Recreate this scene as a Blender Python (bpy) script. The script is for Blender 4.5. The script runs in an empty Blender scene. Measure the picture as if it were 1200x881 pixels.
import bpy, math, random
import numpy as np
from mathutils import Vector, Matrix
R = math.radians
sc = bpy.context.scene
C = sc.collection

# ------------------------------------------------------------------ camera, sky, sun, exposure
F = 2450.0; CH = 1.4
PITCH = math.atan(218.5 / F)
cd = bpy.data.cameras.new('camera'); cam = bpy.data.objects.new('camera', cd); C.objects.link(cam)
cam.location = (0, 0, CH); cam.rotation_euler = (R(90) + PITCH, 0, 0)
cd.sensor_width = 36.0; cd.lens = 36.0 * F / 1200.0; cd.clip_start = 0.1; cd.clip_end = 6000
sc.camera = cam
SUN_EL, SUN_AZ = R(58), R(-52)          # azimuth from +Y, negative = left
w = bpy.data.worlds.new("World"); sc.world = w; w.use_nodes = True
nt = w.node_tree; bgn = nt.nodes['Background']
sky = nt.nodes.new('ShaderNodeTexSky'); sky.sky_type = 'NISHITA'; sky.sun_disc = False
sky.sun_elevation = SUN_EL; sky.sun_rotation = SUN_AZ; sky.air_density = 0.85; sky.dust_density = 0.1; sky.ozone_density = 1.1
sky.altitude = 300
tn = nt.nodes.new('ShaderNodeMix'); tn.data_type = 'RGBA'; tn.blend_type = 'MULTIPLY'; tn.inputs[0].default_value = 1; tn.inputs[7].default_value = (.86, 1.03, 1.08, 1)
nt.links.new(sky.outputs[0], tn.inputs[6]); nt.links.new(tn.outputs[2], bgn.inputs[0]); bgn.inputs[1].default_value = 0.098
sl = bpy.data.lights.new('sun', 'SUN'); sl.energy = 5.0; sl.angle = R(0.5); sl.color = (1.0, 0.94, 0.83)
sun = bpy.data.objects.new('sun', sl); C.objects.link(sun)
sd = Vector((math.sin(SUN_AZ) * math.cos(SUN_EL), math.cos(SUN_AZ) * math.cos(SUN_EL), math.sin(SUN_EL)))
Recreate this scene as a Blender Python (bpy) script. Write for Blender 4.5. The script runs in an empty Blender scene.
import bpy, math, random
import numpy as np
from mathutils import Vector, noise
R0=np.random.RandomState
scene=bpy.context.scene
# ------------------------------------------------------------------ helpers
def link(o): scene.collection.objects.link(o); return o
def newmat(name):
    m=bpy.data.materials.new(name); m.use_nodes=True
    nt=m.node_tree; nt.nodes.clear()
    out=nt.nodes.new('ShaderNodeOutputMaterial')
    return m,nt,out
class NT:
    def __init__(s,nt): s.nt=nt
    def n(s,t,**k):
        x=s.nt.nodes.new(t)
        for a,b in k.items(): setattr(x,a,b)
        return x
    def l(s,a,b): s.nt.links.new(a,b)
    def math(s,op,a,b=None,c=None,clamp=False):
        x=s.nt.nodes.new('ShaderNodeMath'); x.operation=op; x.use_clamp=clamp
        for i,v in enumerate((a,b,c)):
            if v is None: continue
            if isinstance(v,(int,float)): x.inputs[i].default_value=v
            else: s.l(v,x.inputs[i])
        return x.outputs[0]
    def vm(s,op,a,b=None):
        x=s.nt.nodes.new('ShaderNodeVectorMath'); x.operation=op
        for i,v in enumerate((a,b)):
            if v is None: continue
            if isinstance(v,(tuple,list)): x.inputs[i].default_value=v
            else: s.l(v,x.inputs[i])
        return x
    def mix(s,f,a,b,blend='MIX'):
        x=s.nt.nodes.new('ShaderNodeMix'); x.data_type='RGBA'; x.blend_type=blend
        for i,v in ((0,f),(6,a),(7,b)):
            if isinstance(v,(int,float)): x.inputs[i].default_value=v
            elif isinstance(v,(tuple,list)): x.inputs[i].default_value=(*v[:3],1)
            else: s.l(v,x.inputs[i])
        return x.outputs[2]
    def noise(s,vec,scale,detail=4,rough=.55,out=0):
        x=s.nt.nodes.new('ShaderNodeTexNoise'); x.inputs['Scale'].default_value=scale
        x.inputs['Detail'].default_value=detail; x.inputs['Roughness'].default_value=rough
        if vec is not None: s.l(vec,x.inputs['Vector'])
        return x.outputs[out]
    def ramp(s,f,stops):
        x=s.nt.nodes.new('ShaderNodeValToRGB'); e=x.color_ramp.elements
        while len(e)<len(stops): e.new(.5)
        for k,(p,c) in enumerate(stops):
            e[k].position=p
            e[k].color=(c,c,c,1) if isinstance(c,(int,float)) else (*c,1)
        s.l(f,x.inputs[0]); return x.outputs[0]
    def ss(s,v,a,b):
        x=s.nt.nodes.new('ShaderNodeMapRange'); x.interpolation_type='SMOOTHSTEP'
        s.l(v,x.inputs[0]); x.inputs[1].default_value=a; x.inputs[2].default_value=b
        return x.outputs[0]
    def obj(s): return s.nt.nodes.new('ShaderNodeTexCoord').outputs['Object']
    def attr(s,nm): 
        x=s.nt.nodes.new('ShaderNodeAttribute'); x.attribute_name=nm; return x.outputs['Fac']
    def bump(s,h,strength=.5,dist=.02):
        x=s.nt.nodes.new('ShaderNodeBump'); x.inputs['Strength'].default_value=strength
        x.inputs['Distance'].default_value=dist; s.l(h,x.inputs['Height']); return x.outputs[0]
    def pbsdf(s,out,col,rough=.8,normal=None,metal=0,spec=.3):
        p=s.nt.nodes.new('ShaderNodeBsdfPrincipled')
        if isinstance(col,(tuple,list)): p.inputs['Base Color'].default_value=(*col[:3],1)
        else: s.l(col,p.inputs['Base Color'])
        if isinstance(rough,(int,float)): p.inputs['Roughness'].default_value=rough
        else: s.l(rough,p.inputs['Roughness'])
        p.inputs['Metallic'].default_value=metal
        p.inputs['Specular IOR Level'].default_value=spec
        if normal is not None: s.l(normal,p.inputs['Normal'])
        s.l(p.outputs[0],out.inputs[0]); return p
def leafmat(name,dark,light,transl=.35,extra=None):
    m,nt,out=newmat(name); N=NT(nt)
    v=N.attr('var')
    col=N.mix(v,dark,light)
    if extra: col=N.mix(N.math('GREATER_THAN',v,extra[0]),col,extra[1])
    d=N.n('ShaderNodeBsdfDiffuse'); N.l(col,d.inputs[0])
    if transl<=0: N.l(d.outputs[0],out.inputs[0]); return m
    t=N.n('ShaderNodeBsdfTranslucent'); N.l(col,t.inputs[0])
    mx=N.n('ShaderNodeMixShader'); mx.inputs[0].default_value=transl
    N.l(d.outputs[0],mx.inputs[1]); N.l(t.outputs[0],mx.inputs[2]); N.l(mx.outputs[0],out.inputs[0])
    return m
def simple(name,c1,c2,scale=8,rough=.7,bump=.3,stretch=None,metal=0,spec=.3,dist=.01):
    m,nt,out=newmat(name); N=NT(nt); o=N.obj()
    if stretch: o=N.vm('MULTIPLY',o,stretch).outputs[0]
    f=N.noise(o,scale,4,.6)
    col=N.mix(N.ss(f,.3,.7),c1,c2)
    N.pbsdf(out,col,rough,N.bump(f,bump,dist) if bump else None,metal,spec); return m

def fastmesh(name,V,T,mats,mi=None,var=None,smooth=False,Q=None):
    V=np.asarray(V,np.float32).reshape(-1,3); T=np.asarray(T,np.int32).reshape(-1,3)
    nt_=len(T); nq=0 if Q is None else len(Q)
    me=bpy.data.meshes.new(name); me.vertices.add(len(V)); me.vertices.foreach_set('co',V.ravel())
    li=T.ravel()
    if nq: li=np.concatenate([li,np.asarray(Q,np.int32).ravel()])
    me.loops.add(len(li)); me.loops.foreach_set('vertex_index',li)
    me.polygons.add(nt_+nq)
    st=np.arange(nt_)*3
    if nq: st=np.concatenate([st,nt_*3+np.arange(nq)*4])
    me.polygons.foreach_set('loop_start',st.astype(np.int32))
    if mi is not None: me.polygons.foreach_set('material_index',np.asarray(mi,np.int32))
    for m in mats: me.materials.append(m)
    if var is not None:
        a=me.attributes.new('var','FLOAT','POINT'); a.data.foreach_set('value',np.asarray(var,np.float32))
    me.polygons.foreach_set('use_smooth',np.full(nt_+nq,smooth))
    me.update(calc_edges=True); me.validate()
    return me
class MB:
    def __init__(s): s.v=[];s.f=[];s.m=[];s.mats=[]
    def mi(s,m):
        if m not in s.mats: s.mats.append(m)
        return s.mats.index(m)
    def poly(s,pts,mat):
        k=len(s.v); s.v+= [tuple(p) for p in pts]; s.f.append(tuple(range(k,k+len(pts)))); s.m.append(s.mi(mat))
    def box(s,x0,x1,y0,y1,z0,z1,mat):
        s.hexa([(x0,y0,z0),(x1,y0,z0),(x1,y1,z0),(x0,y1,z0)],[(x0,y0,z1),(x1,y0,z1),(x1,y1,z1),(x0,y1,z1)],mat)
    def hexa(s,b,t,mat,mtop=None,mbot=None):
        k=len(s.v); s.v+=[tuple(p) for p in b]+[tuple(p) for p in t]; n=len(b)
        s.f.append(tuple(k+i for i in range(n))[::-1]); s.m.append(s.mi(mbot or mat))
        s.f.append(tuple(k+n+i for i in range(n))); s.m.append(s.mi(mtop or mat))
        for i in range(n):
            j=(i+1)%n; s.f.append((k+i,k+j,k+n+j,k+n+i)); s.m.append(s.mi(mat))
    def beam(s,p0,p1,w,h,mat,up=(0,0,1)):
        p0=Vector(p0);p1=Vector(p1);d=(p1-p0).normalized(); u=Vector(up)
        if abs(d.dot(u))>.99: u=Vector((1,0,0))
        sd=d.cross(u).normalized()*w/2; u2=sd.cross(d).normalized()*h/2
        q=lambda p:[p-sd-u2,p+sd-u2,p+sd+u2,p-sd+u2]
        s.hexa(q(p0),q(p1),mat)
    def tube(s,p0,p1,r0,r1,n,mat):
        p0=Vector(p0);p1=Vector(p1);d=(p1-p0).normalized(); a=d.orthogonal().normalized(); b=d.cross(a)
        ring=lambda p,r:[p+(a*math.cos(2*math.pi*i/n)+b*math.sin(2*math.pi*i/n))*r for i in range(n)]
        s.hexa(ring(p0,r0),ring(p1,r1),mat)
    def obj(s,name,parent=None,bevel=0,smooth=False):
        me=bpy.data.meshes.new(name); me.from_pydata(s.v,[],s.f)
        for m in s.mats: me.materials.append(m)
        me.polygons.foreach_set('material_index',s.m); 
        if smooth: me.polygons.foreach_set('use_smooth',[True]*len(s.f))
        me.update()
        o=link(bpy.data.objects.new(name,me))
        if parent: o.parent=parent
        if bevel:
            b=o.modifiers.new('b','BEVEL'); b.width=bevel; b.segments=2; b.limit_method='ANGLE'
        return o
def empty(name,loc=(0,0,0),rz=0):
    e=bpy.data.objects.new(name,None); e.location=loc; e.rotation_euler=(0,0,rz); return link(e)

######

Copy every line of the data that holds the string "newmat".

→ **Result for this task**:
def newmat(name):
    m,nt,out=newmat(name); N=NT(nt)
    m,nt,out=newmat(name); N=NT(nt); o=N.obj()